La ricerca del passato di Michela Marzano: Stirpe e vergogna

Titolo: Stirpe e vergogna

Autore: Michela Marzano

Editore: Rizzoli

Pagine: 400

Prezzo: eur 18.05 su IBS

  • Copertina: 4♥ su 5
  • Storia: 4♥ su 5
  • Stile: 5♥ su 5

 

Il passato non passa.
E’ inutile illudersi che certe cose non succederanno più.
La storia ci sorprende e ci coglie impreparati. Fino a quando non saremo capaci di rielaborarla profondamente, ci inghiottirà, ci spingerà a ripetere gli stessi errori, ci forzerà la mano e svelerà la nostra cattiveria

Forse parte tutto da lì, da una teca che c’è sempre stata sotto agli occhi ma dove il pensiero non si è mai fermato, tra medaglie e tessere che raccontano un passato ben preciso.

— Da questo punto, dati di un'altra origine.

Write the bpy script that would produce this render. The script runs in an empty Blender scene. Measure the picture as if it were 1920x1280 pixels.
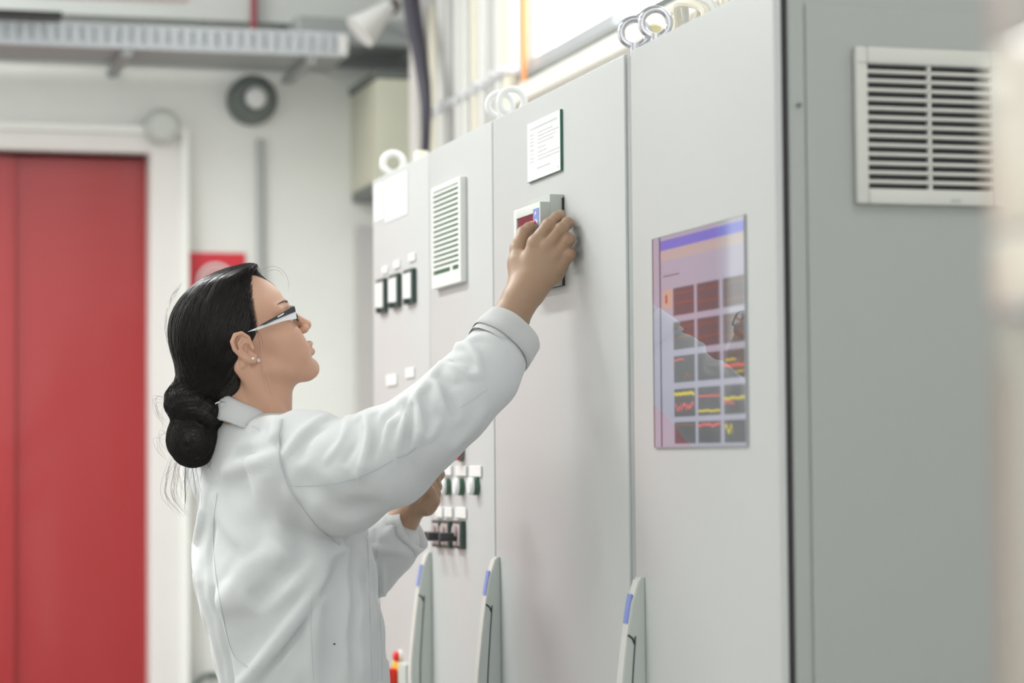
import bpy, bmesh, math, random
import numpy as np
from mathutils import Vector, Matrix

random.seed(7)
rng = np.random.default_rng(7)
S = bpy.context.scene
COL = S.collection

# ------------------------------------------------------------------ camera
FPX = 4533.0                      # focal length in pixels of the 1920 px wide frame (85 mm)
CAM = np.array([-1.15, 0.0, 1.36])
A16, PIT, ROL = math.radians(16.0), math.atan(212.6 / FPX), 0.008
_h = np.array([math.sin(A16), math.cos(A16), 0.0])
_r0 = np.array([math.cos(A16), -math.sin(A16), 0.0])
FW = _h * math.cos(PIT) + np.array([0, 0, 1.0]) * math.sin(PIT)
_u0 = np.cross(_r0, FW)
UP = _u0 * math.cos(ROL) + _r0 * math.sin(ROL)
RT = _r0 * math.cos(ROL) - _u0 * math.sin(ROL)
cd = bpy.data.cameras.new('camera')
cam = bpy.data.objects.new('camera', cd)
COL.objects.link(cam)
cd.sensor_width = 36.0
cd.lens = FPX / 1920.0 * 36.0
cd.clip_start = 0.05
cd.clip_end = 60
cd.dof.use_dof = True
cd.dof.focus_distance = 3.84
cd.dof.aperture_fstop = 3.0
_m = Matrix.Identity(4)
for i in range(3):
    _m[i][0], _m[i][1], _m[i][2], _m[i][3] = RT[i], UP[i], -FW[i], CAM[i]
cam.matrix_world = _m
S.camera = cam

# ------------------------------------------------------------------ world, exposure
S.view_settings.view_transform = 'Standard'
S.view_settings.look = 'None'
S.view_settings.gamma = 1.0
S.view_settings.use_curve_mapping = False
S.view_settings.exposure = 0.25
w = bpy.data.worlds.new('hall_air')
S.world = w
w.use_nodes = True
_bg = w.node_tree.nodes['Background']
_bg.inputs[0].default_value = (0.97, 0.99, 1.0, 1)
_bg.inputs[1].default_value = 1.58
LAMP_Z = 3.45
LAMPS = [  # x, y, watts: lamp rows over the aisle, one fill added for the cabinet side
    (-1.45, 5.75, 56), (-1.45, 4.1, 12), (-1.45, 0.6, 2), (0.25, 0.95, 9),
    (-3.2, 5.75, 42), (-3.2, 4.1, 14), (-3.2, 2.4, 3), (-3.2, 0.6, 3)]
WINDOW_GLOW = 2.6

# ------------------------------------------------------------------ pixel helpers (where the photo puts things)
def ray(px, py):
    return FW + RT * ((px - 960) / FPX) + UP * ((640 - py) / FPX)
def onX(px, py, k=0.0):
    d = ray(px, py); return CAM + d * ((k - CAM[0]) / d[0])
def onY(px, py, k):
    d = ray(px, py); return CAM + d * ((k - CAM[1]) / d[1])
def at(px, py, depth):
    return CAM + ray(px, py) * depth

# ------------------------------------------------------------------ materials
MATS = {}
def mat(name, col, rough=0.5, metal=0.0, bump=0.0, bscale=200.0, var=0.03, vscale=6.0, emit=None, estr=0.0, spec=0.5, sss=0.0, coat=0.0, sheen=0.0):
    if name in MATS: return MATS[name]
    m = bpy.data.materials.new(name); m.use_nodes = True
    nt = m.node_tree; b = nt.nodes['Principled BSDF']
    tc = nt.nodes.new('ShaderNodeTexCoord')
    n = nt.nodes.new('ShaderNodeTexNoise'); n.inputs['Scale'].default_value = vscale; n.inputs['Detail'].default_value = 4
    nt.links.new(tc.outputs['Object'], n.inputs['Vector'])
    r = nt.nodes.new('ShaderNodeMix'); r.data_type = 'RGBA'
    a = [max(0, c * (1 - var)) for c in col[:3]] + [1]; c2 = [min(1, c * (1 + var)) for c in col[:3]] + [1]
    r.inputs[6].default_value = a; r.inputs[7].default_value = c2
    nt.links.new(n.outputs['Fac'], r.inputs[0])
    nt.links.new(r.outputs[2], b.inputs['Base Color'])
    b.inputs['Roughness'].default_value = rough; b.inputs['Metallic'].default_value = metal
    b.inputs['Specular IOR Level'].default_value = spec
    if coat: b.inputs['Coat Weight'].default_value = coat; b.inputs['Coat Roughness'].default_value = 0.08
    if sss:
        b.inputs['Subsurface Weight'].default_value = sss
        b.inputs['Subsurface Radius'].default_value = (1.0, 0.35, 0.2); b.inputs['Subsurface Scale'].default_value = 0.006
    if sheen: b.inputs['Sheen Weight'].default_value = sheen
    if emit:
        b.inputs['Emission Color'].default_value = (*emit, 1); b.inputs['Emission Strength'].default_value = estr
    if bump:
        n2 = nt.nodes.new('ShaderNodeTexNoise'); n2.inputs['Scale'].default_value = bscale; n2.inputs['Detail'].default_value = 3
        nt.links.new(tc.outputs['Object'], n2.inputs['Vector'])
        bp = nt.nodes.new('ShaderNodeBump'); bp.inputs['Strength'].default_value = bump; bp.inputs['Distance'].default_value = 0.002
        nt.links.new(n2.outputs['Fac'], bp.inputs['Height']); nt.links.new(bp.outputs['Normal'], b.inputs['Normal'])
    MATS[name] = m
    return m

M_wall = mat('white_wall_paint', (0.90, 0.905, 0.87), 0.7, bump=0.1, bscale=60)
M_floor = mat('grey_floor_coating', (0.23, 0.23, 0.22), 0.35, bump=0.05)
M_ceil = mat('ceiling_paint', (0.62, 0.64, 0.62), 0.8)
M_door = mat('red_door_paint', (0.385, 0.024, 0.027), 0.42, var=0.02, coat=.35)
M_frame = mat('door_frame_paint', (0.80, 0.77, 0.75), 0.5)
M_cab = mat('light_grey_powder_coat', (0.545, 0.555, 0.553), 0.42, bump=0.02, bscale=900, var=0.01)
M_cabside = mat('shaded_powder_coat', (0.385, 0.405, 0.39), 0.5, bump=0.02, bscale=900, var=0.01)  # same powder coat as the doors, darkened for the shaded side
M_gasket = mat('dark_rubber_gasket', (0.06, 0.055, 0.06), 0.7)
M_seam = mat('grey_seam_profile', (0.36, 0.38, 0.38), 0.5)
M_white = mat('white_plastic', (0.84, 0.85, 0.84), 0.4)
M_paper = mat('white_paper', (0.80, 0.80, 0.81), 0.7)
M_vent = mat('pale_grey_vent_plastic', (0.62, 0.62, 0.58), 0.5)
M_ventw = mat('white_vent_plastic', (0.80, 0.82, 0.79), 0.5)
M_slot = mat('dark_vent_shadow_cloth', (0.05, 0.045, 0.05), 0.9)
M_slotg = mat('green_filter_mat', (0.055, 0.12, 0.065), 0.9)
M_black = mat('black_plastic', (0.025, 0.03, 0.03), 0.4)
M_dkgreen = mat('dark_green_black_bezel', (0.03, 0.06, 0.05), 0.4)
M_green = mat('green_button_side', (0.06, 0.13, 0.085), 0.4)
M_red = mat('red_plastic', (0.75, 0.03, 0.03), 0.35)
M_yel = mat('yellow_plate', (0.82, 0.55, 0.05), 0.4)
M_blue = mat('blue_label_print', (0.22, 0.30, 0.66), 0.4)
M_chrome = mat('zinc_plated_steel', (0.62, 0.62, 0.66), 0.22, 1.0)
M_galv = mat('galvanised_tray_steel', (0.57, 0.60, 0.63), 0.45, 0.35)
M_galvd = mat('dull_tray_steel', (0.40, 0.42, 0.42), 0.6, 0.3)
M_grey = mat('grey_pvc', (0.46, 0.48, 0.47), 0.5)
M_dkgrey = mat('dark_grey_cast_metal', (0.16, 0.18, 0.17), 0.5)
M_olive = mat('olive_grey_box_paint', (0.66, 0.66, 0.54), 0.5)
M_cablek = mat('black_cable_sheath', (0.055, 0.05, 0.07), 0.5)
M_cablew = mat('pale_grey_cable_sheath', (0.72, 0.72, 0.69), 0.5)
M_cableb = mat('beige_cable_sheath', (0.78, 0.74, 0.62), 0.5)
M_cableg = mat('mid_grey_cable_sheath', (0.52, 0.52, 0.50), 0.5)
M_orange = mat('orange_cable_sheath', (0.95, 0.42, 0.17), 0.5)
M_signred = mat('sign_red', (0.72, 0.03, 0.05), 0.4)
M_clampw = mat('highlight_pale_zinc', (0.86, 0.87, 0.9), 0.3, 0.25)  # zinc paled so the clamps carry highlights in their colour
M_dev = mat('device_grey_green_plastic', (0.50, 0.54, 0.50), 0.45)
M_devw = mat('device_pale_front', (0.76, 0.79, 0.76), 0.4)
M_devdisp = mat('device_dark_red_window', (0.16, 0.012, 0.03), 0.25)
M_handle = mat('handle_grey_green_plastic', (0.56, 0.61, 0.575), 0.42)
M_handlef = mat('handle_pale_front', (0.66, 0.67, 0.64), 0.4)
M_glassedge = mat('green_acrylic_edge', (0.02, 0.14, 0.10), 0.2)
M_print = mat('pale_grey_print', (0.60, 0.62, 0.62), 0.7)
M_post = mat('cream_gloss_paint', (0.80, 0.72, 0.60), 0.28, coat=0.5)
M_postband = mat('olive_reflection_gloss', (0.30, 0.28, 0.22), 0.3, coat=0.5)
M_diffuser = mat('lamp_diffuser', (0.95, 0.95, 0.95), 0.5, emit=(1, 0.99, 0.95), estr=3.0)
M_lampbody = mat('white_lamp_housing', (0.82, 0.82, 0.80), 0.5)
M_pane = mat('bright_window_pane', (0.95, 0.96, 0.96), 0.3, emit=(1.0, 1.0, 1.0), estr=WINDOW_GLOW)

# ------------------------------------------------------------------ geometry helpers
class MB:
    """collects boxes, tubes, lathes; becomes ONE mesh"""
    def __init__(s): s.v = []; s.f = []
    def add(s, v, f):
        b = len(s.v); s.v += [tuple(map(float, p)) for p in v]; s.f += [tuple(i + b for i in q) for q in f]; return s
    def box(s, x0, x1, y0, y1, z0, z1, bev=0.0, seg=2):
        bm = bmesh.new(); bmesh.ops.create_cube(bm, size=1.0)
        for v in bm.verts:
            v.co = Vector(((x0 + x1) / 2 + v.co.x * abs(x1 - x0), (y0 + y1) / 2 + v.co.y * abs(y1 - y0), (z0 + z1) / 2 + v.co.z * abs(z1 - z0)))
        if bev: bmesh.ops.bevel(bm, geom=bm.edges[:], offset=bev, segments=seg, affect='EDGES', profile=0.5)
        bm.verts.index_update()
        s.add([v.co[:] for v in bm.verts], [[v.index for v in f.verts] for f in bm.faces]); bm.free(); return s
    def tube(s, pts, r, seg=8, cap=True, rs=None):
        pts = [np.array(p, float) for p in pts]; n = len(pts)
        t = [pts[min(i + 1, n - 1)] - pts[max(i - 1, 0)] for i in range(n)]
        ref = np.array([0, 0, 1.0]) if abs(t[0][2]) < 0.9 * np.linalg.norm(t[0]) else np.array([1.0, 0, 0])
        vs = []; nrm = None
        for i in range(n):
            d = t[i] / (np.linalg.norm(t[i]) + 1e-12)
            if nrm is None: nrm = np.cross(d, ref)
            nrm = nrm - d * np.dot(nrm, d); nrm /= np.linalg.norm(nrm) + 1e-12
            b = np.cross(d, nrm); rr = rs[i] if rs is not None else r
            for k in range(seg):
                a = 2 * math.pi * k / seg
                vs.append(pts[i] + (nrm * math.cos(a) + b * math.sin(a)) * rr)
        fs = [(i * seg + k, i * seg + (k + 1) % seg, (i + 1) * seg + (k + 1) % seg, (i + 1) * seg + k) for i in range(n - 1) for k in range(seg)]
        if cap: fs += [tuple(range(seg))[::-1], tuple((n - 1) * seg + k for k in range(seg))]
        return s.add(vs, fs)
    def cyl(s, p0, p1, r, seg=20, bev=0.0):
        p0, p1 = np.array(p0, float), np.array(p1, float)
        if not bev: return s.tube([p0, p1], r, seg)
        d = (p1 - p0) / np.linalg.norm(p1 - p0)
        return s.tube([p0, p0 + d * 1e-4, p1 - d * bev, p1], r, seg, rs=[r, r, r, r - bev])
    def torus(s, c, axis, R, r, n=32, m=10):
        c = np.array(c, float); axis = np.array(axis, float); axis /= np.linalg.norm(axis)
        u = np.cross(axis, [0, 0, 1.0]) if abs(axis[2]) < .9 else np.cross(axis, [1.0, 0, 0]); u /= np.linalg.norm(u); w_ = np.cross(axis, u)
        vs = []; fs = []
        for i in range(n):
            a = 2 * math.pi * i / n; e = u * math.cos(a) + w_ * math.sin(a)
            for k in range(m):
                b = 2 * math.pi * k / m
                vs.append(c + e * (R + r * math.cos(b)) + axis * r * math.sin(b))
        for i in range(n):
            for k in range(m):
                fs.append((i * m + k, ((i + 1) % n) * m + k, ((i + 1) % n) * m + (k + 1) % m, i * m + (k + 1) % m))
        return s.add(vs, fs)
    def prism(s, poly, axis, a0, a1):
        """poly: 2D points in the plane of the two other axes (in x,y,z order), extruded along axis"""
        n = len(poly); vs = []
        for a in (a0, a1):
            for p in poly:
                q = list(p); q.insert(axis, a); vs.append(q)
        fs = [tuple(range(n)), tuple(range(2 * n - 1, n - 1, -1))] + [(i, i + n, (i + 1) % n + n, (i + 1) % n) for i in range(n)]
        return s.add(vs, fs)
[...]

Un santuario che celebra scelte oscene.

Anche le teche parlano, mescolano sacro e profano, orgoglio e disonore.
Michela Marzano forse giustifica la scelta di diventare fascista dettata dalla paura del comunismo, dall’amarezza del rientro in patria ma fedeltà e caparbietà al regime no.
Ricerche in vecchi scatoloni, lo sforzo di far riemergere i ricordi, domande senza risposta, stralci di testimonianze.
È necessario, perché se non si rielabora, il passato ci agisce, passa da generazione in generazione fino a che qualcuno non deve farci i conti e lentamente prende forma.
Lo vediamo in bianco e nero nonno Arturo Marzano che combatte sul Carso, la prigionia, il ritorno amaro dove la vittoria c’è ma la giustizia no.
Proprio qui fa breccia il fervore di un giovane Mussolini, che ha parole e toni giusti per accendere gli animi dei delusi.
Nonno Arturo è poi magistrato in una Salento d’altri tempi, vicino a lui Ferruccio, il figlio e papà della scrittrice.
Il passato diventa presente di vecchie cugine che ricordano poco, di uno scantinato pieno di umidità, di dettagli di cui si chiede il conto.
Archivi, vecchie pubblicazioni, un plico di lettere, un diario, giornali datati, sentenze. Quel passato prende forma, incolpa e assolve chi è rimasto e pure chi non c’è più.
Un romanzo che è un grido alla vita, a ridare fiducia, a riconoscere.
Una storia che si erge contro il potere distruttivo dei segreti e dei silenzi.
Molto diverso dai 2 precedenti romanzi letti, qui abbiamo trovato voglia di chiarimenti, bisogno di risposte.
È una autobiografia circoscritta ad anni precisi, che si muove fluidamente tra ieri e oggi poiché forse ai chiarimenti del passato potrebbero corrispondere i perché del presente.
Il rapporto paterno emerge potente ma squilibrato. È proprio qui che si annidano frustrazione e rabbia.
Un legame di indiscutibile amore ma anche fatto di tanti vuoti, di silenzi, di poche pacche sulle spalle ma tante regole.
L’ho sentito fin dentro la pelle questo racconto perché ho anche io un passato di sinistra, di resistenza e antifascismo costato la vita. Per me è una valigia di ideali e valori inalienabile e mi sentirei sgretolare se scoprissi che è una storia macchiata, bucata, raccontata a pezzi.
Comprendo lo sgomento della Marzano nel trovare una piccola traccia di scelte che si vorrebbero disconoscere e da cui si vuole prendere le distanze.
Capisco la sua necessità di affondare le mani nel passato cercando un appiglio, il rinnovo di una stima che dopo la scoperta è andata perduta.
È stata una lettura altalenante. In alcuni momenti c’è stato grande distacco e dalle parole trapelavano solo rabbia e frustrazione, soprattutto nella prima parte.
Nomi, date, resoconti, eventi storici hanno frenato l’entusiasmo che però poi è decollato nella seconda metà del romanzo.
Qui infatti l’autrice è tornata con il suo stile pulito, intenso, pieno di sfumature e profondo.
Il libro “Idda” rimane per ora insuperabile ma anche questa lettura regala le sue riflessioni che sono l’eredità dei romanzi scritti bene.